Подлинный ренессанс этим легендам суждено было пережить в XIX столетии. Сочиненное в 1817 году под впечатлением освободительной войны против императора Наполеона стихотворение Фридриха Рюккерта «Барбаросса» придало кругу сказаний о Киффхойзере литературную форму: «Имперское величье / Хранит он под скалой / И с ним в своем обличье / Вновь в час вернется свой»[721]
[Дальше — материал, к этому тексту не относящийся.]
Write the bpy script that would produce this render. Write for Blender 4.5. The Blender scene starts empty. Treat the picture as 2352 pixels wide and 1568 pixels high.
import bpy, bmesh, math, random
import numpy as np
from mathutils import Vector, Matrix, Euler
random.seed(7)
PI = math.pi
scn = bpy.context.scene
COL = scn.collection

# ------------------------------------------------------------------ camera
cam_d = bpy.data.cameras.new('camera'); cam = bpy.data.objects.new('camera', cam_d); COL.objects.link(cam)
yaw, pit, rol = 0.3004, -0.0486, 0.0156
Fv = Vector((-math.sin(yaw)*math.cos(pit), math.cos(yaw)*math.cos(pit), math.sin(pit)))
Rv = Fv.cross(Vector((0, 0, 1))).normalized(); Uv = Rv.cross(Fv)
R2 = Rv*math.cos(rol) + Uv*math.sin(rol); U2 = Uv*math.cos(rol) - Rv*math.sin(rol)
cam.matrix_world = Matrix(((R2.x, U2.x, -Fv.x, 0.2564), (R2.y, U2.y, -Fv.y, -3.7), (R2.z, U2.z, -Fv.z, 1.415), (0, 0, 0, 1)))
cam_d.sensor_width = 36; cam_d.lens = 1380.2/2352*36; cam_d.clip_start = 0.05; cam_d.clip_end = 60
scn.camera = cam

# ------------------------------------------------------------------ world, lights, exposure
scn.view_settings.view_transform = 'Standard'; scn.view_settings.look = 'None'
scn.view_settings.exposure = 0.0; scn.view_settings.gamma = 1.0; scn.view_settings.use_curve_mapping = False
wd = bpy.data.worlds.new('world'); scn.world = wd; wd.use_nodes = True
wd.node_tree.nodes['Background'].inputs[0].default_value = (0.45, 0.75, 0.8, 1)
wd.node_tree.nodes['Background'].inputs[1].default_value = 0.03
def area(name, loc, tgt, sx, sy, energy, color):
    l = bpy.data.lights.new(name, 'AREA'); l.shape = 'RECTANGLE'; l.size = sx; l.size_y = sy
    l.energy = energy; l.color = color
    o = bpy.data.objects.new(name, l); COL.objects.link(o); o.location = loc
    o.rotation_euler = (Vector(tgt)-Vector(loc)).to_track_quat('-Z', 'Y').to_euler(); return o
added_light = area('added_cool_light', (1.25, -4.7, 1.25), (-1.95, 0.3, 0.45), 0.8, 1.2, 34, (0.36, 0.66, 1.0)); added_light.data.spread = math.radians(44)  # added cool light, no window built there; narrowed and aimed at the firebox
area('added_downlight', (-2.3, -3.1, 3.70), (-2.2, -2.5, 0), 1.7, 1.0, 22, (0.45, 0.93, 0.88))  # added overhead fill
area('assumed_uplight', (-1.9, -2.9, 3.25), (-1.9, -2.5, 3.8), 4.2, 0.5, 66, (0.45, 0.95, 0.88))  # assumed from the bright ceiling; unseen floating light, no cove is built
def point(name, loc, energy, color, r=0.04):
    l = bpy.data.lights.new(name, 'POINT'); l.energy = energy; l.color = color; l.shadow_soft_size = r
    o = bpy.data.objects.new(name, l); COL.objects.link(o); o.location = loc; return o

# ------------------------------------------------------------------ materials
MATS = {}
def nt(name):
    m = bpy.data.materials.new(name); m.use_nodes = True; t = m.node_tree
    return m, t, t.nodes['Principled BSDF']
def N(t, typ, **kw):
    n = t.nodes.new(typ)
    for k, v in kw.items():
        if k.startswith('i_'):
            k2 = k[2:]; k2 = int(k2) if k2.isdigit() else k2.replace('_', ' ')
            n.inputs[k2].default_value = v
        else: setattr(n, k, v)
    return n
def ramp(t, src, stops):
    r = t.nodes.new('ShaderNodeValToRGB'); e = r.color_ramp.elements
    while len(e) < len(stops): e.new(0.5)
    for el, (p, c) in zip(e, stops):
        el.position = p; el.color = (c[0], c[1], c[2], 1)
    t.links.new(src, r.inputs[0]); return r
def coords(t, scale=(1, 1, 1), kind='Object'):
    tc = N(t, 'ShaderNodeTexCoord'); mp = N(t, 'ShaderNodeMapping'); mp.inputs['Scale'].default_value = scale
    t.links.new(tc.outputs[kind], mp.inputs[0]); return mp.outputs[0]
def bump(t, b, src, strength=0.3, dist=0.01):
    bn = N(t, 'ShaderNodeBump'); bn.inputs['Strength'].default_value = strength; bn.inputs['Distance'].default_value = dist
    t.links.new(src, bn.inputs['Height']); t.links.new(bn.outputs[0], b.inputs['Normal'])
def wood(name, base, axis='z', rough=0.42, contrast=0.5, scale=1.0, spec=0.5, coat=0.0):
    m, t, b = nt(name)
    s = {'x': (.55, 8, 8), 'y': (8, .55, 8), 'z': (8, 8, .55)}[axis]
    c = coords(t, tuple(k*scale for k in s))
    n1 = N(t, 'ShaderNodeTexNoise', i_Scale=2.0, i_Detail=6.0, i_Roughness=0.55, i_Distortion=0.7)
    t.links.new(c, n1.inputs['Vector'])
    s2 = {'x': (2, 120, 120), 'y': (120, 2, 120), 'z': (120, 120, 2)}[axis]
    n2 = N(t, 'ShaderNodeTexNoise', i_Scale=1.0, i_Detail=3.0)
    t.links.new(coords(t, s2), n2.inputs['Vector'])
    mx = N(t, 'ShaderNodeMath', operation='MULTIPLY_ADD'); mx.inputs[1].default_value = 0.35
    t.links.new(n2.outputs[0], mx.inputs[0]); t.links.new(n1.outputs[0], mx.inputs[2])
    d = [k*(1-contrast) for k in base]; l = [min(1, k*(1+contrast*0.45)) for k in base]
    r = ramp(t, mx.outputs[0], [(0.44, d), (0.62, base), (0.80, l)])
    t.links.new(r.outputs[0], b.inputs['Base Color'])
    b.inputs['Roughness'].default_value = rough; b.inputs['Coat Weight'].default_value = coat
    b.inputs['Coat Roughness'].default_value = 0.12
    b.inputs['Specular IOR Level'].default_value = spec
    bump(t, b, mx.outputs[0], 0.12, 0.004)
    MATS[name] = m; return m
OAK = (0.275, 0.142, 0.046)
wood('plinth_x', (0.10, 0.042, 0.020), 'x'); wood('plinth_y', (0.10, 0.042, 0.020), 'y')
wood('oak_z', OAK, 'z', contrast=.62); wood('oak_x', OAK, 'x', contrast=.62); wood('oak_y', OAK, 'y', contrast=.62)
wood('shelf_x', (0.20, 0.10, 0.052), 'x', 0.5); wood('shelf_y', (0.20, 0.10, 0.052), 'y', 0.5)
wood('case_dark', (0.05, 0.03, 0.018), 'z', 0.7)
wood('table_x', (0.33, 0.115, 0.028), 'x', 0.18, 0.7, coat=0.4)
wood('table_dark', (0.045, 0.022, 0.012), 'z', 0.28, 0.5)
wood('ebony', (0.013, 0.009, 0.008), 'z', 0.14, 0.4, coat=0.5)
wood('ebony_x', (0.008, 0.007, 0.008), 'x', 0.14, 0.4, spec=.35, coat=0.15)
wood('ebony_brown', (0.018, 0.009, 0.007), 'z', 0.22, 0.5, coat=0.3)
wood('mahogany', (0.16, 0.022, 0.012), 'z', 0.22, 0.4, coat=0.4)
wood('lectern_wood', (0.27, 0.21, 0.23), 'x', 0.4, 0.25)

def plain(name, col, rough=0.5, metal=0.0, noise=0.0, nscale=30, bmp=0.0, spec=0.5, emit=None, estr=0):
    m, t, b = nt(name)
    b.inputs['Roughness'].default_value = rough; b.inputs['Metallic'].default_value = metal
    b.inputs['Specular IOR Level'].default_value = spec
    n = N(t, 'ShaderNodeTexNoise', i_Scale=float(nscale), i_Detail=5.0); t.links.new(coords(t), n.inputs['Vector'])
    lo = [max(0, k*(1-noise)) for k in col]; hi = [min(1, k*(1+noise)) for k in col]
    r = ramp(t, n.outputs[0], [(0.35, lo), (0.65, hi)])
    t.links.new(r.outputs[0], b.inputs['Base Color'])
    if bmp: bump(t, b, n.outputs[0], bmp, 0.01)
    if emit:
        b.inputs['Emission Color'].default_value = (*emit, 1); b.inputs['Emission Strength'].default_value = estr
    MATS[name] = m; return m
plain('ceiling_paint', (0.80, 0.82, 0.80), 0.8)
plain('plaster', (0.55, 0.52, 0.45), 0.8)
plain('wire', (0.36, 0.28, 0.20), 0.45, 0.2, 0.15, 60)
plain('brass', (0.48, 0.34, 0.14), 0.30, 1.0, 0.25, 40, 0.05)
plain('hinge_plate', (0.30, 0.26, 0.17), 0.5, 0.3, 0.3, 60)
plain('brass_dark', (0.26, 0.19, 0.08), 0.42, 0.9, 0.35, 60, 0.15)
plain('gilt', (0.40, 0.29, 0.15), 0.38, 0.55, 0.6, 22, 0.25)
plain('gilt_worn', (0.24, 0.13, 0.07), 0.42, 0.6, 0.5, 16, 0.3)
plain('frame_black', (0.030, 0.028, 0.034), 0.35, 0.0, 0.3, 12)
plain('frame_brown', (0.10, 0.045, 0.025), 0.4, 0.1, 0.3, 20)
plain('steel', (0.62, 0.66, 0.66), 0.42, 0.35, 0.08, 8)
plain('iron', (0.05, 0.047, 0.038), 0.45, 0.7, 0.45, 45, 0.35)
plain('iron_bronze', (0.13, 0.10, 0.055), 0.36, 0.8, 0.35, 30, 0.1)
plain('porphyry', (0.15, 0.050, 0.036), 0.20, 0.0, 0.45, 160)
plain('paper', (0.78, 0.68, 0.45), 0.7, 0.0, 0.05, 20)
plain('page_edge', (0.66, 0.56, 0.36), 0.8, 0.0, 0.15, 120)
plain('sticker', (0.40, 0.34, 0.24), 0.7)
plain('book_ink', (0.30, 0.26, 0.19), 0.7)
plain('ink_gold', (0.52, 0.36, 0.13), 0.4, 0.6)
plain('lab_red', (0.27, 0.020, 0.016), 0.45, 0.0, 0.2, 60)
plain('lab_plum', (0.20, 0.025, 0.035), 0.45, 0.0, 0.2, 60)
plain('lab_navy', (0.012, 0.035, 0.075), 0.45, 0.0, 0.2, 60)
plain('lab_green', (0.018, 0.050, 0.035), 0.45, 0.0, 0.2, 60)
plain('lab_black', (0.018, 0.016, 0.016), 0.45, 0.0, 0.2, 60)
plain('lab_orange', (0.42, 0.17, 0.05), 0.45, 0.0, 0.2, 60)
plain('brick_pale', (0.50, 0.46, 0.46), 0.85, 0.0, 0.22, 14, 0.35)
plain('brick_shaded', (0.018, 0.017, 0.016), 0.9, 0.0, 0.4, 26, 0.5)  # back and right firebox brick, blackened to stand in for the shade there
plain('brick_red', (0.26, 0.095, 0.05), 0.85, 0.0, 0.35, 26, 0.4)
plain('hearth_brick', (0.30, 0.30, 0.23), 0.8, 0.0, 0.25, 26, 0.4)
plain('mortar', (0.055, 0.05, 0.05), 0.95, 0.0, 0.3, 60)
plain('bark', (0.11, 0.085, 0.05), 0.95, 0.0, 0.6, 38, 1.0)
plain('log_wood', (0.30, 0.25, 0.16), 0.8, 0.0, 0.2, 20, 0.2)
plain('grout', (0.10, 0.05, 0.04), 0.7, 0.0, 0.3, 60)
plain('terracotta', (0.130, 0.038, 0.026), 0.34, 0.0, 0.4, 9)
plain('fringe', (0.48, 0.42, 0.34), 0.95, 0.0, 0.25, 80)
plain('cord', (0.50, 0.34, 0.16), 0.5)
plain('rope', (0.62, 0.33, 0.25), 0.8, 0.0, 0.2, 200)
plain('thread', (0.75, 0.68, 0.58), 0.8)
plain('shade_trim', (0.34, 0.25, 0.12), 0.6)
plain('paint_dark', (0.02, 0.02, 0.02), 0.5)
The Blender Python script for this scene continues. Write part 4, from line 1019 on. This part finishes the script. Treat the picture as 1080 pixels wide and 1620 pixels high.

. Растущее национальное чувство и патриотизм были определяющими факторами для этого обращения к погруженному в прошлое императорскому величию. В этих духовноисторических феноменах обнаруживаются разносторонние корни дальнейшего развития сюжета в том же столетии.Многое ведет отсюда и к основанию империи 1871 года. Вильгельминовской Пруссии суждено было к концу XIX века развить государственную идеологию, весьма существенно ориентированную на штауфеновское императорское величие эпохи высокого Средневековья. В 1896 году было завершено сооружение Национального монумента на Киффхойзере, но также и возведенной перед восстановленным Госларским пфальцем конной статуи Вильгельма I, которую Феликс Дан с явным намеком на государя-Штауфена назвал
Правда, все эти легенды, но прежде всего их переработки в XIX веке, вдохновленные идеологическими предписаниями, уводят очень далеко от исторической личности Штауфена, мешая непредвзятому взгляду на реальные условия несомненно важной эпохи средневековой истории Европы. Такое восприятие эпохи Штауфенов и подобные воззрения на нее сохранили свою действенность и в эру национал-социализма, что после 1945 года бросило тень на образ этой эпохи, скомпрометировав ее в глазах широкой общественности. Даже позднесредневековые легендарные изображения способны были лишь очень условно отразить подлинные жизнь и деяния штауфеновского императора. Тем не менее, они оказались способны на долгое время задать широкому кругу людей восприятие его образа, а вместе с ним и соответствующую историческую память. Именно поэтому и в биографическом описании нельзя оставить без внимания эту «посмертную жизнь» государя — напротив, необходимо постоянно осознавать, что между исторической реальностью и легендарным преувеличением существуют явные различия.
Если мы напоследок еще раз вернемся к вопросу о месте первого штауфеновского императора во всем контексте развития средневековой Империи, то сначала должны будем осмыслить происхождение и личность этого человека. Штауфен был возведен в ряд первых князей Империи в результате кризиса, потрясшего господство Салической династии и лишь приблизительно описываемого словами «борьба за инвеституру». При этом он не получил немедленно какого-либо первостепенного преимущества из своего нового положения герцога Швабского. Если государю противостоял антикороль, то и деду Барбароссы Фридриху Штауфену также пришлось бороться с мощными силами противодействия в собственном герцогстве. Явное усиление своего могущества изведал его сын, отец Барбароссы герцог Фридрих И, когда его дядя, император Генрих V, на время своего второго итальянского похода назначил его имперским регентом. Ряд достигнутых успехов — не в последнюю очередь территориально-политических — улучшил его позиции, но и способствовал установлению отныне таких отношений с главой Империи, которые уже не были свободны от напряженности.
На эти годы (декабрь 1122 года) и выпало рождение старшего сына швабского герцога, будущего императора Фридриха Барбароссы. Его детство было омрачено тяжкими конфликтами между его отцом и его дядей Конрадом, с одной стороны, и Лотарем III, с другой. Брат его вельфской матери Юдифи, Генрих Гордый, в 1127 году сочетался браком с королевской дочерью Гертрудой. Эта тесная политическая связь Вельфа с Лотарем III положило начало штауфеновско-вельфскому конфликту, которому долго суждено было определять положение в Империи, прежде всего во время регентства Конрада III, начавшегося с 1138 года. В эти проникнутые борьбой годы юный Фридрих получил свое рыцарское воспитание, стал испытанным в боях и хорошо владеющим оружием мужчиной, каким он оставался и впоследствии, уже будучи государем. Но сквозь этот образ закаленного в многочисленных военных кампаниях своего времени и весьма удачливого мужа проступает и иная черта, различимая уже с начала 1140-х годов, — совершенно выдающаяся самостоятельность в политических решениях и действиях. Очевидно, определяющим фактором для Фридриха после ранней смерти его матери (около 1130 или 1131 года) оставалось родство с Вельфами. Во всяком случае, бросается в глаза его тесный контакт со своим дядей Вельфом VI, даже в период конфликта этого дома со штауфеновским королем Конрадом.